O Migalhas, site especializado em assuntos jurídicos, recentemente publicou intrigante, realista e revelador artigo estampando a defasagem abissal dos subsídios dos magistrados. Se comparado a inflação, 50%, se comparado ao salário mínimo em 2006, correspondia a 77, hoje corresponde a 36 salários mínimos.

Óbvio, que em um país com graves problemas sociais e notórios abismos remuneratórios, esses valores podem parecer elevados, mas a discussão não se encerra com simplicidade.

O cidadão que bate à porta do judiciário sabe, muita das vezes, que jogará ali a sua esperança ou até a sua vida e, assim, espera um magistrado tranquilo e bem remunerado. Se o seu processo demora a ser julgado, com razão, deve cobrar a eficiência desejada.

Não é aceitável a campanha de desmonte que o judiciário vem sofrendo há anos. Isso não é razoável e a democracia não permite e nem deseja Poder fraco.

O subemprego do subsídio talvez seja a saída, pois lá o cidadão não é cobrado, não há órgão de controle externo e nem a massa crítica diuturna assacada contra os seus.

Assim, a ANDES – Associação Nacional de Desembargadores, vem pugnando, há meses, pela remessa de lei orçamentária constitucional contemplando, pelo menos, a reposição inflacionária, tanto que protocolizou Anteprojeto de Lei no STF solicitando que analise, em sessão administrativa, a reposição inflacionária de 2021.

Se será aprovada no Parlamento ou vetada pelo Presidente da República, já são outros quinhentos, face ao princípio da autonomia entre os Poderes, mas o envio me parece obrigatório na forma do que ensina o art. 37, X, da CF.  

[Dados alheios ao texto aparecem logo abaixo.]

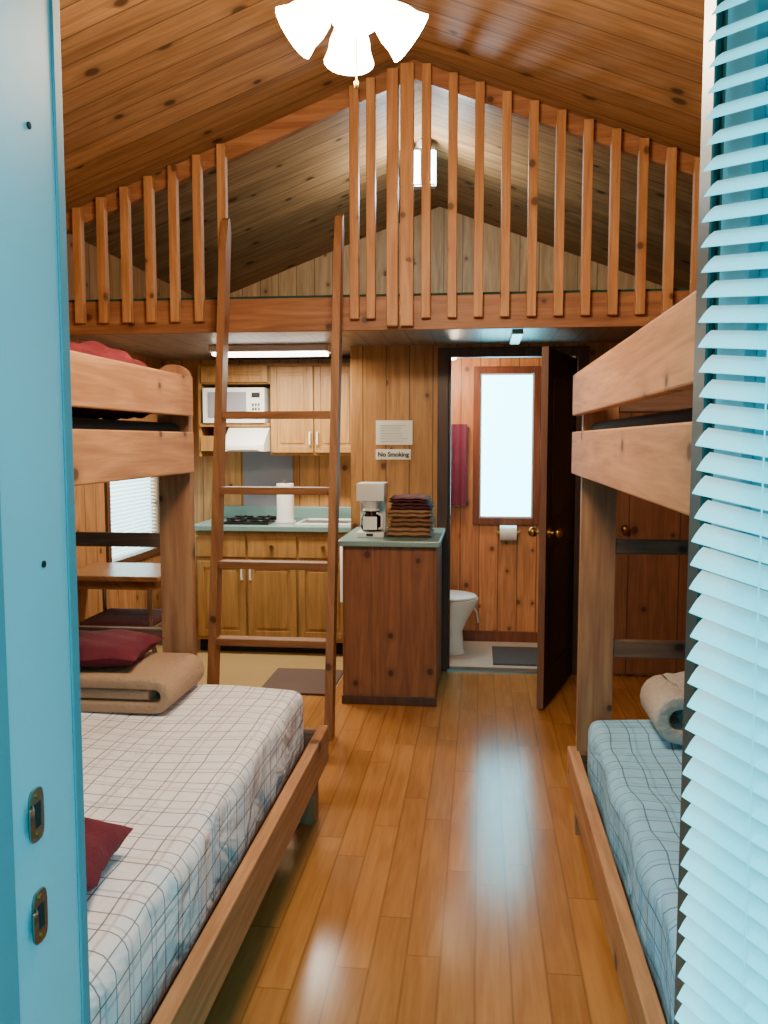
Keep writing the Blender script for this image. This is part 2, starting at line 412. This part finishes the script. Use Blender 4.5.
b.box(.0,.70,.008,.035,1.985,2.02,'slat')
z=1.97
tl=math.radians(44); cy,sz=math.cos(tl)*.0125,math.sin(tl)*.0125
SK=.12
while z>.30:
    j=random.uniform(-.0025,.0025); yc=.02+.006*(1.97-z); s0=.006+j; s1=.69+j
    vs=[]
    for s_ in(s0,s1):
        zz=z-SK*s_
        for q,cr in((-1,0),(-.33,.0016),(.33,.0016),(1,0)): vs.append((s_,yc+q*cy,zz-q*sz+cr))
        for q,cr in((1,0),(.33,.0016),(-.33,.0016),(-1,0)): vs.append((s_,yc+q*cy,zz-q*sz+cr-.0008))
    b.add(vs,[(i,(i+1)%8,8+(i+1)%8,8+i) for i in range(8)]+[tuple(range(7,-1,-1)),tuple(range(8,16))],'slat')
    z-=.0245
for s_ in(.09,.35,.61): b.cyl((s_,.036,.27),(s_,.034,1.99),.0009,'slat',seg=6)
b.box(.0,.70,.02,.04,.22,.237,'slat')
b.done(parent=d3)

# ---------------------------------------------------------------- windows
b=MB('window_1')  # bathroom
x0,x1,z0,z1=-.0,.385,.93,1.98; Y=YW
b.box(x0,x1,Y-.012,Y-.004,z0,z1,'bathglass')
w=.05
b.box(x0-w,x0,Y-.03,Y,z0-w,z1+w,'rtrim'); b.box(x1,x1+w,Y-.03,Y,z0-w,z1+w,'rtrim')
b.box(x0,x1,Y-.03,Y,z1,z1+w,'rtrim'); b.box(x0,x1,Y-.035,Y,z0-w,z0,'rtrim')
b.box(x0,x0+.012,Y-.02,Y,z0,z1,'white'); b.box(x1-.012,x1,Y-.02,Y,z0,z1,'white'); b.box(x0,x1,Y-.02,Y,z0,z0+.012,'white'); b.box(x0,x1,Y-.02,Y,z1-.012,z1,'white')
b.done(.003)
b=MB('window_2')  # kitchen
b.box(XL-.06,XL-.05,WY0,WY1,WZ0,WZ1,'kitglass')
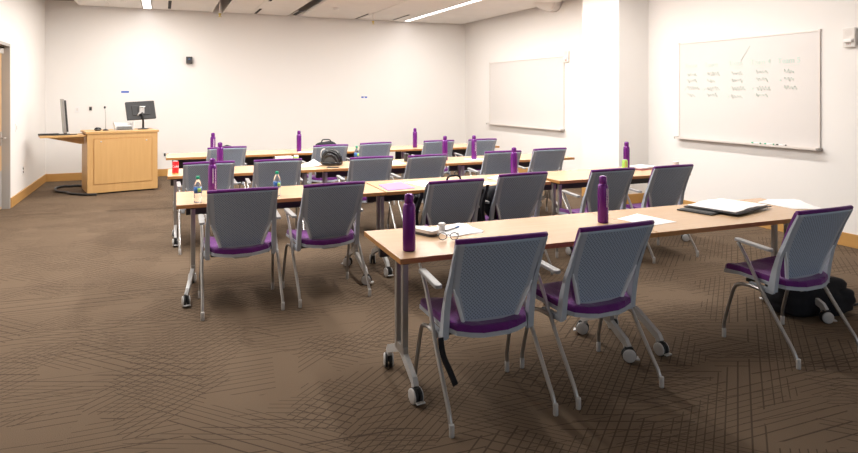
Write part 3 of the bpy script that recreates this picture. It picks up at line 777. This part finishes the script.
# cup on the second row, far right, and the mug of the third row
t = thing('paper_cup', 'white and pink cup in the second row behind the rightmost chair', 'cup', (5.63, 5.58, TT))
MB().lathe([(.026, 0), (.034, .095), (.036, .1), (.034, .102)], M['white_plastic'], seg=18).build('cup_body', t)
MB().lathe([(.0305, .035), (.0335, .07)], mat('pink_band', (.75, .45, .42), .5), seg=18).build('cup_band', t)
t = thing('coffee_mug', 'dark mug with a pale lid at the third row between two chairs', 'mug', (3.01, 7.72, TT))
MB().lathe([(.025, 0), (.030, .006), (.031, .070), (.031, .088)], M['dark'], seg=20).build('mug_body', t)
MB().lathe([(.037, .086), (.037, .10), (.03, .108)], M['dark'], seg=20).build('mug_lid', t)
MB().tube(smooth([(.035, 0, .07), (.06, 0, .065), (.06, 0, .03), (.035, 0, .02)]), .005, M['dark'], 6).build('handle', t)

# ------------------------------------------------------------------ papers, books, small things
def sheet_of(name, pts, z, label, cat, m=M['paper'], th=.0015, layers=1, lines=False):
    cx = sum(p[0] for p in pts)/len(pts); cy = sum(p[1] for p in pts)/len(pts)
    b = MB()
    for k in range(layers):
        a = (k-(layers-1)/2)*R(7); o_ = [(((p[0]-cx)*math.cos(a)-(p[1]-cy)*math.sin(a)), ((p[0]-cx)*math.sin(a)+(p[1]-cy)*math.cos(a))) for p in pts]
        b.slab(o_, k*th*1.1, k*th*1.1+th, m)
    if lines:
        e0 = Vector((pts[1][0]-pts[0][0], pts[1][1]-pts[0][1], 0)); e1 = Vector((pts[3][0]-pts[0][0], pts[3][1]-pts[0][1], 0)); p0 = Vector((pts[0][0]-cx, pts[0][1]-cy, layers*th*1.1))
        T0 = math.degrees(math.atan2(e0.y, e0.x))
        for i in range(9):
            c = p0+e0*.5+e1*(.12+.085*i); b.box(c, (e0.length*random.uniform(.5, .8), .003, .0004), M['ink'], 0, RZ(T0))
    o = b.build(name, None, (cx, cy, z+.0005)); return tag(o, label, cat)
sheet_of('paper_sheet', [(1.63, 3.79), (1.93, 3.86), (1.935, 3.57), (1.69, 3.53)], TT, 'white papers under the eyeglasses at the left of the front row', 'paper', layers=3, lines=True)
sheet_of('paper_sheet', [(3.03, 3.56), (3.30, 3.655), (3.345, 3.31), (3.075, 3.28)], TT, 'single white sheet on the front row where the two tables meet', 'paper')
sheet_of('paper_sheet', [(4.565, 3.63), (4.79, 3.70), (5.0, 3.60), (4.76, 3.22), (4.58, 3.31)], TT, 'white papers at the right end of the front row', 'paper', layers=2)
# grey case
t = thing('sunglasses_case', 'grey rounded case lying left of the front row papers', 'case', (1.565, 3.67, TT), R(-68))
MB().slab(rrect(.20, .09, .035, 5), 0, .018, M['dark'], 0).build('case_base', t)
MB().slab(rrect(.202, .092, .035, 5), .018, .038, M['board_frame'], .014, seg=3).build('case_lid', t)
t = thing('small_jar', 'small white lidded jar standing on the front row papers', 'jar', (1.695, 3.70, TT+.006))
MB().lathe([(.021, 0), (.022, .003), (.022, .032)], M['white_plastic'], seg=20).build('jar_body', t)
MB().lathe([(.023, .031), (.023, .048), (.021, .05)], M['white_plastic'], seg=20).build('jar_lid', t)
t = thing('pen', 'slim blue-grey pen lying on the front row papers by the jar', 'pen', (1.70, 3.66, TT+.011))
MB().tube([(0, 0, 0), (.125, .075, 0)], .0045, M['silver'], 8).build('pen_barrel', t)
MB().tube([(.10, .06, 0), (.14, .084, 0)], .0053, M['blue_label'], 8).build('pen_cap', t)
# eyeglasses
t = thing('eyeglasses', 'round wire eyeglasses lying on the front row table', 'eyeglasses', (1.62, 3.44, TT+.008), R(-22))
for s in (-1, 1):
    c = [Vector((s*.036+.025*math.cos(a*math.pi/10), 0, .022+.022*math.sin(a*math.pi/10))) for a in range(20)]
    rb = MB().tube(c, 
        .0025, M['dark'], 6, closed=True).build('lens_rim', t)
    MB().lathe([(.0235, -.0005), (.0235, .0005)], M['glass'], (s*.036, 0, .022), 20, RX(90) @ Matrix.Diagonal((1, .9, 1, 1))).build('lens', rb)
    MB().tube(smooth([(s*.062, 0, .028), (s*.066, .02, .028), (s*.064, .09, .022), (s*.06, .13, .004)]),   .0023, M['dark'], 6).build('temple', t)
MB().tube(smooth([(-.012, 0, .026), (0, .0, .031), (.012, 0, .026)]), .0025, M['dark'], 6).build('bridge', t)
# open notebook over a black folio
t = thing('black_folio', 'black folder lying half under the open notebook on the front row', 'folder', (3.93, 3.56, TT), R(14))
MB().box((0, 0, .006), (.44, .28, .01), M['black'], .003).build('folder_cover', t)
MB().box((-.15, 0, .0125), (.10, .25, .003), M['dark']).build('folder_lining', t)
t = thing('open_notebook', 'open notebook with white pages on the front row right table', 'notebook', (4.10, 3.53, TT+.0155), R(14))
MB().box((0, 0, .004), (.56, .42, .006), M['black'], .002).build('notebook_cover', t)
def page(s):
    def fn(u, v):
        x = s*(.004+.255*u); return (x, -.19+.38*v, .014+.009*math.sin(min(1, u*1.6+.15)*math.pi)*.7+.004*(1-u))
    return MB().sheet(fn, 10, 1, (0, 0, .003), M['paper'], smooth=False)
for s in (-1, 1):
    MB().box((s*.128, 0, .0105), (.245, .378, .007), M['ivory']).build('page_block', t)
    page(s).build('open_page', t)
# second row
sheet_of('purple_folder', [(1.975, 5.82), (2.25, 5.93), (2.235, 5.50), (1.945, 5.455)], TT, 'thin purple folder on the second row middle table', 'folder', M['lavender'], .004)
sheet_of('paper_sheet', [(2.28, 5.90), (2.50, 5.93), (2.62, 5.56), (2.36, 5.52)], TT, 'white sheets right of the purple folder in the second row', 'paper', layers=2)
sheet_of('paper_sheet', [(2.86, 5.60), (3.06, 5.66), (3.12, 5.46), (2.92, 5.42)], TT, 'white sheet in the second row between the two backpack chairs', 'paper')
sheet_of('magazine', [(3.18, 5.80), (3.42, 5.92), (3.50, 5.68), (3.24, 5.62)], TT+.0, 'printed magazine lying behind a second row chair beside the purple bottle', 'magazine', layers=3, lines=True, th=.004)
t = thing('closed_book', 'dark covered book topped with white pages at the right end of the second row', 'book', (5.36, 5.86, TT), R(12))
MB().box((0, 0, .005), (.34, .26, .008), M['red_dark'], .002).build('book_cover', t)
MB().box((0.01, .01, .019), (.31, .24, .018), M['paper'], .002).build('book_pages', t)
# third row
def curl(u, v):
    return (-.15+.27*u, -.15+.30*v, .003+.06*max(0, (u-.35)/.65)**2*(.3+.7*v))
b = MB(); b.sheet(curl, 14, 6, (0, 0, .002), M['paper'])
o = b.build('paper_stack', None, (1.70, 7.76, TT+.001)); o.rotation_euler = (0, 0, R(8)); tag(o, 'curling white papers left of the black helmet in the third row', 'paper')
t = thing('mobile_phone', 'dark phone lying in front of the helmet in the third row', 'phone', (1.93, 7.44, TT), R(-25))
MB().slab(rrect(.15, .075, .01), 0, .008, M['dark'], .002).build('phone_body', t)
MB().slab(rrect(.14, .066, .006), .008, .0086, M['screen']).build('phone_screen', t)
sheet_of('paper_sheet', [(3.86, 7.70), (4.10, 7.72), (4.16, 7.53), (3.90, 7.50)], TT, 'white sheet under the third row purple bottle by the fifth chair', 'paper')
sheet_of('paper_sheet', [(2.62, 7.92), (2.90, 7.93), (2.92, 7.50), (2.64, 7.48)], TT, 'large white sheet in the third row left of the dark mug', 'paper')
sheet_of('paper_sheet', [(1.95, 9.68), (2.18, 9.68), (2.18, 9.53), (1.93, 9.53)], TT, 'white papers at the back row purple bottle left of the black bag', 'paper', layers=2)
sheet_of('paper_sheet', [(4.14, 9.7), (4.36, 9.7), (4.36, 9.52), (4.14, 9.52)], TT, 'white papers in the back row between the two rightmost chairs', 'paper', layers=2)
# helmet
def helmet():
    t = thing('bicycle_helmet', 'black vented bicycle helmet on the third row table', 'helmet', (1.99, 7.72, TT), R(-35))
    def dome(r, z0=.0, a=1.22, b_=.92, c=.93):
        def fn(u, v):
            th_ = u*2*math.pi; ph = v*math.pi/2
            return (a*r*math.cos(th_)*math.cos(ph), b_*r*math.sin(th_)*math.cos(ph), z0+c*r*math.sin(ph))
        return fn
    d = MB(); f_ = dome(.118, .018)
    A = [[d.bm.verts.new(f_(i/24, j/8*.96)) for i in range(24)] for j in range(9)]
    fs = []
    for j in range(8):
        for i in range(24): fs.append(d.bm.faces.new((A[j][i], A[j][(i+1) % 24], A[j+1][(i+1) % 24], A[j+1][i])))
    fs.append(d.bm.faces.new(A[8])); d._fin(fs, M['dark'], True); d.build('inner_liner', t)
    s = MB()
    for off in (-.085, -.052, -.018, .018, .052, .085):
        pts = []
        for k in range(13):
            ph = -.05+math.pi*1.02*k/12; w2 = math.sqrt(max(.0, 1-(off/.112)**2))
            pts.append((.150*w2*math.cos(ph)*(1 if math.cos(ph) > 0 else 1.04), off*(.8+.2*math.sin(ph)), .02+.118*w2*max(0, math.sin(ph))))
        s.tube(pts, [.012+.006*math.sin(math.pi*k/12) for k in range(13)], M['gloss_black'], 6, flat=.8)
    s.build('outer_shell', t)
    r = MB(); r.tube([(.146*math.cos(a*math.pi/12), .11*math.sin(a*math.pi/12), .02) for a in range(24)], .014, M['gloss_black'], 8, closed=True); r.build('lower_rim', t)
    v = MB(); v.tube(smooth([(-.14, .03, .03), (-.17, .0, .08), (-.13, -.05, .14), (-.08, -.06, .15)]), .006, M['white_plastic'], 6, flat=1); v.build('strap', t)
    t.scale = (.88, .95, 1.38)
    return t
helmet()
# bags
def blob(parent, name, c, s_, m, seed, T=None, nz=.06):
    b = bmesh.new(); bmesh.ops.create_cube(b, size=2); bmesh.ops.subdivide_edges(b, edges=b.edges[:], cuts=7, use_grid_fill=True)
    rnd = random.Random(seed); ph = [rnd.uniform(0, 6) for _ in range(6)]
    for v in b.verts:
        p = v.co; q = Vector([math.copysign(abs(x)**1.0, x) for x in p]); n = (abs(p.x)**4+abs(p.y)**4+abs(p.z)**4)**.25
        q = q/n
        q *= 1+nz*math.sin(4*q.x+ph[0]+2*q.z)*math.cos(5*q.y+ph[1])+nz*.6*math.sin(9*q.z+ph[2]+3*q.x)
        v.co = Vector((q.x*s_[0], q.y*s_[1], q.z*s_[2]))
    if T is not None: b.transform(T)
    zmin = min(v.co.z for v in b.verts)
    b.transform(Matrix.Translation(c))
    mb = MB(); mb._merge(b, m, True); return mb.build(name, parent)
# bag on the floor under the front right table
t = thing('backpack', 'black backpack slumped on the carpet behind the right front row chair', 'bag', (4.50, 3.16, 0), R(-8))
blob(t, 'bag_body', (0, 0, .135), (.30, .15, .13), M['black_fabric'], 1)
blob(t, 'front_pocket', (.16, -.03, .10), (.15, .14, .10), M['black_fabric'], 5)
MB().tube(smooth([(-.1, -.08, .24), (-.02, -.10, .29), (.08, -.06, .28), (.14, 0, .25)]), .012, M['black_fabric'], 6, flat=.5).build('carry_handle', t)
MB().tube(smooth([(.28, -.05, .06), (.36, -.03, .02), (.46, 0, .012), (.62, .02, .012)]), .014, M['black_fabric'], 6, flat=.5).build('shoulder_strap', t)
# backpacks standing on second row seats
def seatbag(x, y, z, label, sx, sy, sz, seed, hx, lh=.03):
    t = thing('backpack', label, 'bag', (x, y, z))
    blob(t, 'bag_body', (0, 0, sz), (sx, sy, sz), M['black_fabric'], seed, nz=.03)
    MB().tube(smooth([(hx-.075, 0, 2*sz-.03), (hx-.055, 0, 2*sz+lh*.75), (hx, 0, 2*sz+lh), (hx+.055, 0, 2*sz+lh*.75), (hx+.075, 0, 2*sz-.03)]), .009, M['black_fabric'], 6).build('carry_handle', t)
    blob(t, 'front_pocket', (0, sy, sz*.7), (sx*.8, .05, sz*.55), M['black_fabric'], seed+9, nz=.03)
    return t
seatbag(2.26, 4.90, .485, 'black backpack on the seat of the second row chair, loop above its back', .18, .085, .205, 3, .10, .042)
seatbag(2.95, 5.04, .485, 'black bag on the seat of the second row chair beside the magazine', .19, .085, .16, 4, 0)
seatbag(2.19, 8.83, .485, 'black bag on a back row seat, handle showing above the chair', .17, .09, .240, 6, .0, .03)
# black side parts hanging left of those chairs
for x, y, lb in ((1.95, 4.86, 'black jacket hanging at the left side of the second row chair with the loop'), (2.66, 5.02, 'black coat hanging between the two backpack chairs of the second row')):
    t = thing('jacket', lb, 'jacket', (x, y, .0))
    b = MB(); b.sheet(lambda u, v: (-.05*(1-v)+.03+.015*math.sin(u*9)+.015*math.sin(v*8), -.14+.26*u, .40+(.44-.10*u)*v), 12, 10, (-.03, .0, 0), M['black_fabric']); b.build('jacket_body', t)
    b = MB(); b.tube(smooth([(.02, -.06, .80), (-.02, -.02, .68), (-.05, .0, .54), (-.04, .02, .42)]), [.03]*12+[.026], M['black_fabric'], 8, flat=.6); b.build('sleeve', t)
# cap beyond the leftmost back row chair
t = thing('baseball_cap', 'black cap lying in the back row beside the leftmost purple bottle', 'cap', (.95, 9.85, TT), R(20))
b = MB(); b.lathe([(.085, 0), (.09, .03), (.08, .08), (.05, .115), (.012, .13), (.004, .134)], M['black_fabric'], (-.05, 0, .0), 20, Matrix.Diagonal((1.3, 1, 1, 1))); b.build('crown', t)
b = MB(); b.slab([(.05, -.075), (.12, -.07), (.17, -.03), (.17, .03), (.12, .07), (.05, .075)], .004, .012, M['black_fabric'], .003); b.build('brim', t)
# white plastic bag on the floor under the second row
t = thing('plastic_bag', 'crumpled white plastic bag under the second row table', 'bag', (3.42, 5.45, 0))
blob(t, 'bag_body', (0, 0, .125), (.12, .10, .12), M['white_plastic'], 8, nz=.13)
MB().tube(smooth([(-.04, 0, .22), (-.05, 0, .30), (.0, .0, .34), (.05, 0, .30), (.04, 0, .22)]), .008, M['white_plastic'], 6).build('bag_handle', t)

Pois é, para quem estudou 20 anos, se isolou outros 4 ou 5 anos, abdicando do convívio familiar, eventos, festas, praias, viagens, noitadas e outros prazeres da vida, mirando a estabilidade e um bom subsídio, acabou tendo que conviver com uma instituição que querem esvaziar e um belo salário de subemprego.

Há uma expressão muito usada pelos que se entendem injustiçados de forma geral. Isso não é justo! Mas, quem disse que a vida o é? O que é justo é brigar pelo que se entende justo. É isso que a Magistratura brasileira deve fazer.